— START —
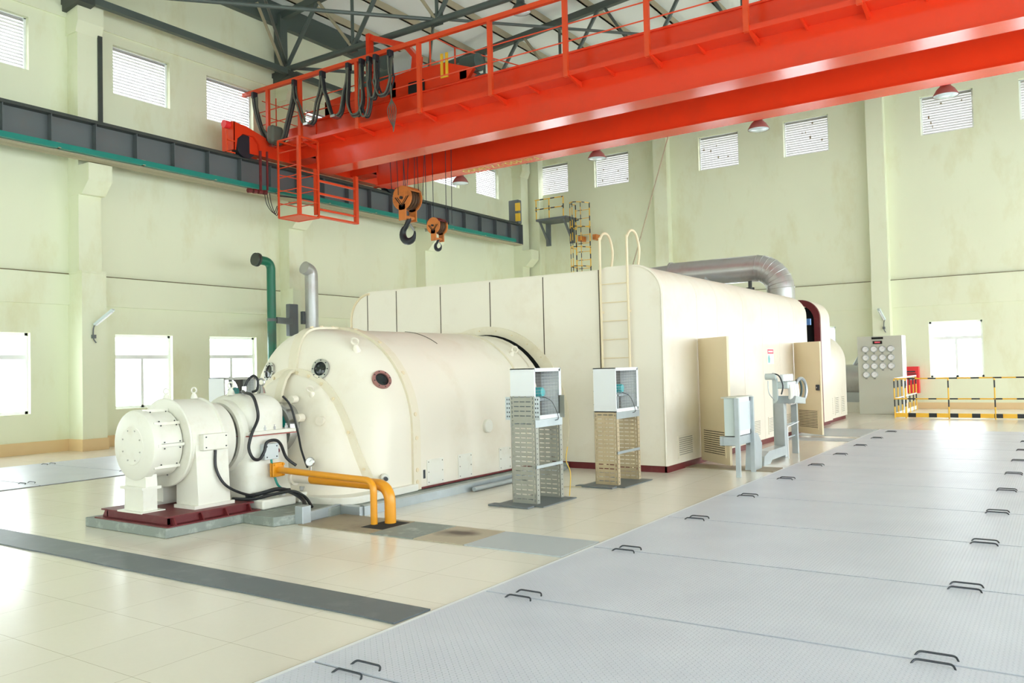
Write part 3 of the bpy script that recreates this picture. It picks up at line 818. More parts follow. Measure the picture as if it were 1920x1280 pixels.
# side fittings
MB().lathe([(0.0, 0.05), (0.085, 0.05), (0.095, 0.04), (0.095, 0.0)], (GX+GR, 9.56, 0.79), (1, 0, 0), 28).build('inspection_cover', 'creamw', gen)
for y0, y1 in ((8.22, 8.56), (8.88, 9.19), (9.85, 10.15), (10.25, 10.5)):
    MB().box(GX+GR, GX+GR+0.008, y0, y1, 0.13, 0.45).build('hatch', 'creamw', gen, 0, bevel=0.003)
    mb = MB()
    for yy_ in (y0+0.03, y1-0.03):
        for z in (0.16, 0.29, 0.42): mb.cyl((GX+GR, yy_, z), (GX+GR+0.013, yy_, z), 0.008, 6)
    mb.build('screw_set', 'chrome', gen)
MB().box(GX+GR, GX+GR+0.004, 8.15, 8.19, 0.22, 0.33).build('name_plate', 'iron', gen, 0)
MB().cyl((-6.86, 7.45, 0.32), (-6.78, 7.38, 0.32), 0.05, 16).build('drain_boss', 'creamw', gen)
MB().cyl((-6.80, 7.40, 0.32), (-6.73, 7.34, 0.32), 0.024, 12).build('drain_cap', 'iron', gen)
MB().box(GX+GR, GX+GR+0.03, 8.08, 11.0, 0.10, 0.12).build('base_line', 'maroon', gen, 0)

# ================================================================ motor / exciter
MXc, MZ = -8.12, 0.885
mo = thing('electric_motor', 'white horizontal electric motor with a round flat end cap on a red frame', 'motor', (MXc, 5.5, 0.2))
MB().lathe([(0.0, 0.05), (0.2, 0.05), (0.205, 0.045), (0.33, 0.035), (0.36, 0.02), (0.37, 0.0), (0.37, -0.06)], (MXc, 5.03, MZ), (0, -1, 0), 48).build('end_cap', 'creamw', mo)
mb = MB()
for q in range(8):
    t_ = 2*PI*(q+.5)/8; c = Vector((MXc+0.165*math.cos(t_), 4.98, MZ+0.165*math.sin(t_))); mb.cyl(c, c-Vector((0, 0.008, 0)), 0.009, 6)
mb.build('screw_set', 'chrome', mo)
MB().cyl((MXc, 5.08, MZ), (MXc, 5.36, MZ), 0.335, 40).build('slip_ring_housing', 'ventgap', mo)
for ang in (20, -20, 58, 96, 134, -55, 160, 200):
    a0, a1 = math.radians(ang-17), math.radians(ang+17)
    g = [[(MXc+r*math.cos(a0+(a1-a0)*k/6), y, MZ+r*math.sin(a0+(a1-a0)*k/6)) for k in range(7)] for r, y in ((0.335, 5.1), (0.352, 5.1), (0.352, 5.34), (0.335, 5.34))]
    mb = MB().grid(g)
    cpn = mb.build('cover_panel', 'creamw', mo)
    sm = MB()
    for aa in (a0+.04, a1-.04):
        for y in (5.13, 5.31):
            c = Vector((MXc+0.352*math.cos(aa), y, MZ+0.352*math.sin(aa))); sm.cyl(c, c+Vector((math.cos(aa), 0, math.sin(aa)))*0.01, 0.007, 6)
    sm.build('screw_set', 'inkgrey', cpn)
mb = MB()
for ang in (0, 38, -38, 77, 115, 180):
    a = math.radians(ang); c = Vector((MXc+0.365*math.cos(a), 5.05, MZ+0.365*math.sin(a))); mb.bar(c, c+Vector((0, 0.3, 0)), 0.02, 0.03)
mb.build('tie_bar', 'creamw', mo)
MB().lathe([(0.34, -0.005), (0.47, -0.005), (0.48, 0.01), (0.46, 0.03), (0.455, 0.40), (0.47, 0.41), (0.47, 0.43), (0.41, 0.43), (0.40, 0.62), (0.30, 0.62), (0.0, 0.62)], (MXc, 5.36, MZ), (0, 1, 0), 56).build('frame', 'creamw', mo)
MB().cyl((MXc, 5.98, MZ), (MXc, 6.02, MZ), 0.33, 40).build('coupling', 'iron', mo)
eye((MXc-0.05, 5.42, MZ+0.46), (0, 0, 1), mo, 0.8, 'creamw'); eye((MXc+0.02, 5.72, MZ+0.46), (0, 0, 1), mo, 0.8, 'creamw')
tb = MB().box(MXc+0.40, MXc+0.53, 5.47, 5.78, MZ-0.08, MZ+0.09).build('terminal_box', 'creamw', mo, 0, bevel=0.006)
mb = MB()
for y in (5.5, 5.75):
    for z in (-.05, .06): mb.cyl((MXc+0.53, y, MZ+z), (MXc+0.536, y, MZ+z), 0.008, 6)
mb.build('screw_set', 'iron', tb)
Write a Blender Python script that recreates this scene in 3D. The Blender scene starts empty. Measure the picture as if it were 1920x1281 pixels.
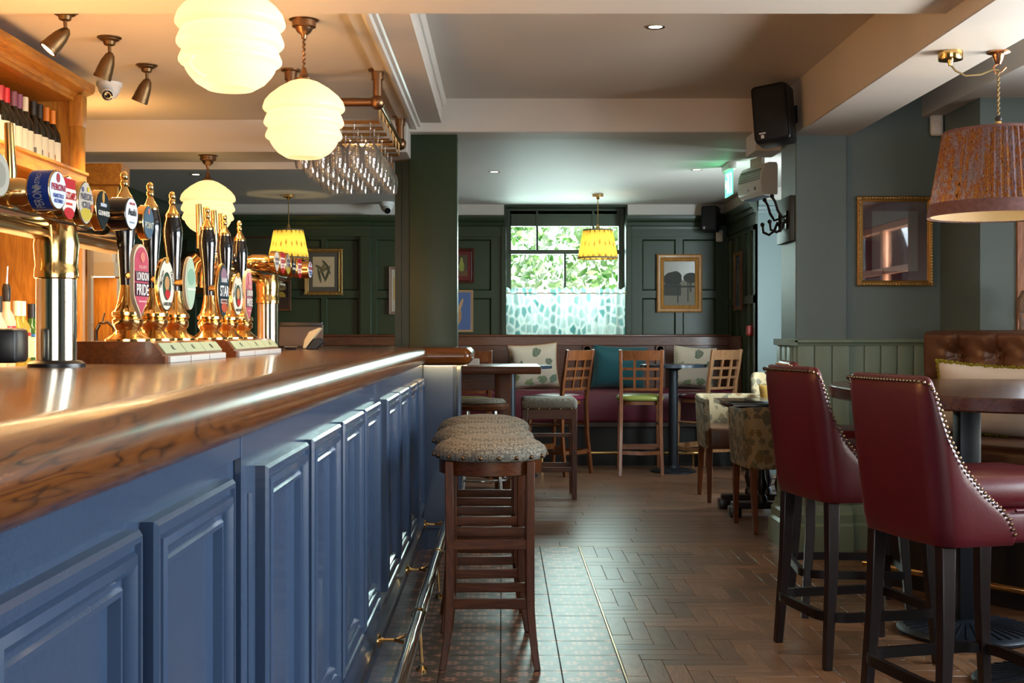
import bpy, bmesh, math, random
from mathutils import Vector, Matrix
random.seed(7)
SC = bpy.context.scene
COL = SC.collection
PI = math.pi
R = math.radians
# ---------------------------------------------------------------- camera, world, sun, lights, exposure
F, VX, VY, H = 2350.0, 942.0, 624.0, 1.22        # focal length and vanishing point measured in the photograph
def X(px, d): return (px - VX) * d / F
def Z(py, d): return H + (VY - py) * d / F
cam = bpy.data.cameras.new('camera'); cam.sensor_width = 36; cam.lens = F / 1920 * 36
cam.shift_x = (960 - VX) / 1920; cam.shift_y = (VY - 640.5) / 1920
cam.clip_start = 0.05
co = bpy.data.objects.new('camera', cam); COL.objects.link(co)
co.location = (0, 0, H); co.rotation_euler = (R(90), 0, 0); SC.camera = co
cam.dof.use_dof = False
SC.view_settings.view_transform = 'Standard'; SC.view_settings.look = 'None'
SC.view_settings.exposure = .92; SC.view_settings.gamma = 1.0; SC.view_settings.use_curve_mapping = False
SC.cycles.max_bounces = 8; SC.cycles.diffuse_bounces = 4; SC.cycles.glossy_bounces = 4
SC.cycles.transparent_max_bounces = 24; SC.cycles.transmission_bounces = 6
SC.cycles.sample_clamp_indirect = 4.0; SC.cycles.caustics_reflective = False; SC.cycles.caustics_refractive = False
SC.cycles.use_denoising = True
SUN_TRAVEL = Vector((-1, 1.5, -1.75)).normalized()
w = bpy.data.worlds.new('sky'); SC.world = w; w.use_nodes = True
nt = w.node_tree; bg = nt.nodes['Background']
sky = nt.nodes.new('ShaderNodeTexSky'); sky.sky_type = 'NISHITA'; sky.sun_disc = False
sky.sun_elevation = R(45); sky.sun_rotation = R(146); sky.air_density = 1.0; sky.dust_density = 2.0
nt.links.new(sky.outputs[0], bg.inputs[0]); bg.inputs[1].default_value = 0.3

def light(name, kind, loc, energy, color, **k):
    l = bpy.data.lights.new(name, kind); l.energy = energy; l.color = color
    o = bpy.data.objects.new(name, l); COL.objects.link(o); o.location = loc
    d = k.pop('aim', None); par = k.pop('parent', None)
    for a, v in k.items(): setattr(l, a, v)
    if d is not None: o.rotation_euler = Vector(d).to_track_quat('-Z', 'Y').to_euler()
    if par: o.parent = par
    return o
light('sun', 'SUN', (6, -6, 9), 6.0, (1, .93, .82), angle=R(.6), aim=SUN_TRAVEL)
DAY = (.80, .91, 1.0)
light('daylight_right_window', 'AREA', (4.15, 3.2, 2.2), 300, DAY, shape='RECTANGLE', size=4.0, size_y=1.4, aim=(-1, 0, -.35))
light('daylight_front_window', 'AREA', (.3, -2.75, 1.6), 14, (.70, .85, 1), shape='RECTANGLE', size=3.4, size_y=1.6, aim=(0, 1, -.1))
light('daylight_terrace_door', 'AREA', (3.0, 9.1, 1.5), 130, (.80, .95, 1), shape='RECTANGLE', size=1.4, size_y=1.5, aim=(-.5, 1, -.1))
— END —
- Work required -
Set down every record once more, word for word, without pictures.

- Written answer -
Write part 3 of the bpy script that recreates this picture. It picks up at line 818. More parts follow. Measure the picture as if it were 1920x1280 pixels.
# side fittings
MB().lathe([(0.0, 0.05), (0.085, 0.05), (0.095, 0.04), (0.095, 0.0)], (GX+GR, 9.56, 0.79), (1, 0, 0), 28).build('inspection_cover', 'creamw', gen)
for y0, y1 in ((8.22, 8.56), (8.88, 9.19), (9.85, 10.15), (10.25, 10.5)):
    MB().box(GX+GR, GX+GR+0.008, y0, y1, 0.13, 0.45).build('hatch', 'creamw', gen, 0, bevel=0.003)
    mb = MB()
    for yy_ in (y0+0.03, y1-0.03):
        for z in (0.16, 0.29, 0.42): mb.cyl((GX+GR, yy_, z), (GX+GR+0.013, yy_, z), 0.008, 6)
    mb.build('screw_set', 'chrome', gen)
MB().box(GX+GR, GX+GR+0.004, 8.15, 8.19, 0.22, 0.33).build('name_plate', 'iron', gen, 0)
MB().cyl((-6.86, 7.45, 0.32), (-6.78, 7.38, 0.32), 0.05, 16).build('drain_boss', 'creamw', gen)
MB().cyl((-6.80, 7.40, 0.32), (-6.73, 7.34, 0.32), 0.024, 12).build('drain_cap', 'iron', gen)
MB().box(GX+GR, GX+GR+0.03, 8.08, 11.0, 0.10, 0.12).build('base_line', 'maroon', gen, 0)

# ================================================================ motor / exciter
MXc, MZ = -8.12, 0.885
mo = thing('electric_motor', 'white horizontal electric motor with a round flat end cap on a red frame', 'motor', (MXc, 5.5, 0.2))
MB().lathe([(0.0, 0.05), (0.2, 0.05), (0.205, 0.045), (0.33, 0.035), (0.36, 0.02), (0.37, 0.0), (0.37, -0.06)], (MXc, 5.03, MZ), (0, -1, 0), 48).build('end_cap', 'creamw', mo)
mb = MB()
for q in range(8):
    t_ = 2*PI*(q+.5)/8; c = Vector((MXc+0.165*math.cos(t_), 4.98, MZ+0.165*math.sin(t_))); mb.cyl(c, c-Vector((0, 0.008, 0)), 0.009, 6)
mb.build('screw_set', 'chrome', mo)
MB().cyl((MXc, 5.08, MZ), (MXc, 5.36, MZ), 0.335, 40).build('slip_ring_housing', 'ventgap', mo)
for ang in (20, -20, 58, 96, 134, -55, 160, 200):
    a0, a1 = math.radians(ang-17), math.radians(ang+17)
    g = [[(MXc+r*math.cos(a0+(a1-a0)*k/6), y, MZ+r*math.sin(a0+(a1-a0)*k/6)) for k in range(7)] for r, y in ((0.335, 5.1), (0.352, 5.1), (0.352, 5.34), (0.335, 5.34))]
    mb = MB().grid(g)
    cpn = mb.build('cover_panel', 'creamw', mo)
    sm = MB()
    for aa in (a0+.04, a1-.04):
        for y in (5.13, 5.31):
            c = Vector((MXc+0.352*math.cos(aa), y, MZ+0.352*math.sin(aa))); sm.cyl(c, c+Vector((math.cos(aa), 0, math.sin(aa)))*0.01, 0.007, 6)
    sm.build('screw_set', 'inkgrey', cpn)
mb = MB()
for ang in (0, 38, -38, 77, 115, 180):
    a = math.radians(ang); c = Vector((MXc+0.365*math.cos(a), 5.05, MZ+0.365*math.sin(a))); mb.bar(c, c+Vector((0, 0.3, 0)), 0.02, 0.03)
mb.build('tie_bar', 'creamw', mo)
MB().lathe([(0.34, -0.005), (0.47, -0.005), (0.48, 0.01), (0.46, 0.03), (0.455, 0.40), (0.47, 0.41), (0.47, 0.43), (0.41, 0.43), (0.40, 0.62), (0.30, 0.62), (0.0, 0.62)], (MXc, 5.36, MZ), (0, 1, 0), 56).build('frame', 'creamw', mo)
MB().cyl((MXc, 5.98, MZ), (MXc, 6.02, MZ), 0.33, 40).build('coupling', 'iron', mo)
eye((MXc-0.05, 5.42, MZ+0.46), (0, 0, 1), mo, 0.8, 'creamw'); eye((MXc+0.02, 5.72, MZ+0.46), (0, 0, 1), mo, 0.8, 'creamw')
tb = MB().box(MXc+0.40, MXc+0.53, 5.47, 5.78, MZ-0.08, MZ+0.09).build('terminal_box', 'creamw', mo, 0, bevel=0.006)
mb = MB()
for y in (5.5, 5.75):
    for z in (-.05, .06): mb.cyl((MXc+0.53, y, MZ+z), (MXc+0.536, y, MZ+z), 0.008, 6)
mb.build('screw_set', 'iron', tb)
Write a Blender Python script that recreates this scene in 3D. The Blender scene starts empty. Measure the picture as if it were 1920x1281 pixels.
import bpy, bmesh, math, random
from mathutils import Vector, Matrix
random.seed(7)
SC = bpy.context.scene
COL = SC.collection
PI = math.pi
R = math.radians
# ---------------------------------------------------------------- camera, world, sun, lights, exposure
F, VX, VY, H = 2350.0, 942.0, 624.0, 1.22        # focal length and vanishing point measured in the photograph
def X(px, d): return (px - VX) * d / F
def Z(py, d): return H + (VY - py) * d / F
cam = bpy.data.cameras.new('camera'); cam.sensor_width = 36; cam.lens = F / 1920 * 36
cam.shift_x = (960 - VX) / 1920; cam.shift_y = (VY - 640.5) / 1920
cam.clip_start = 0.05
co = bpy.data.objects.new('camera', cam); COL.objects.link(co)
co.location = (0, 0, H); co.rotation_euler = (R(90), 0, 0); SC.camera = co
cam.dof.use_dof = False
SC.view_settings.view_transform = 'Standard'; SC.view_settings.look = 'None'
SC.view_settings.exposure = .92; SC.view_settings.gamma = 1.0; SC.view_settings.use_curve_mapping = False
SC.cycles.max_bounces = 8; SC.cycles.diffuse_bounces = 4; SC.cycles.glossy_bounces = 4
SC.cycles.transparent_max_bounces = 24; SC.cycles.transmission_bounces = 6
SC.cycles.sample_clamp_indirect = 4.0; SC.cycles.caustics_reflective = False; SC.cycles.caustics_refractive = False
SC.cycles.use_denoising = True
SUN_TRAVEL = Vector((-1, 1.5, -1.75)).normalized()
w = bpy.data.worlds.new('sky'); SC.world = w; w.use_nodes = True
nt = w.node_tree; bg = nt.nodes['Background']
sky = nt.nodes.new('ShaderNodeTexSky'); sky.sky_type = 'NISHITA'; sky.sun_disc = False
sky.sun_elevation = R(45); sky.sun_rotation = R(146); sky.air_density = 1.0; sky.dust_density = 2.0
nt.links.new(sky.outputs[0], bg.inputs[0]); bg.inputs[1].default_value = 0.3

def light(name, kind, loc, energy, color, **k):
    l = bpy.data.lights.new(name, kind); l.energy = energy; l.color = color
    o = bpy.data.objects.new(name, l); COL.objects.link(o); o.location = loc
    d = k.pop('aim', None); par = k.pop('parent', None)
    for a, v in k.items(): setattr(l, a, v)
    if d is not None: o.rotation_euler = Vector(d).to_track_quat('-Z', 'Y').to_euler()
    if par: o.parent = par
    return o
light('sun', 'SUN', (6, -6, 9), 6.0, (1, .93, .82), angle=R(.6), aim=SUN_TRAVEL)
DAY = (.80, .91, 1.0)
light('daylight_right_window', 'AREA', (4.15, 3.2, 2.2), 300, DAY, shape='RECTANGLE', size=4.0, size_y=1.4, aim=(-1, 0, -.35))
light('daylight_front_window', 'AREA', (.3, -2.75, 1.6), 14, (.70, .85, 1), shape='RECTANGLE', size=3.4, size_y=1.6, aim=(0, 1, -.1))
light('daylight_terrace_door', 'AREA', (3.0, 9.1, 1.5), 130, (.80, .95, 1), shape='RECTANGLE', size=1.4, size_y=1.5, aim=(-.5, 1, -.1))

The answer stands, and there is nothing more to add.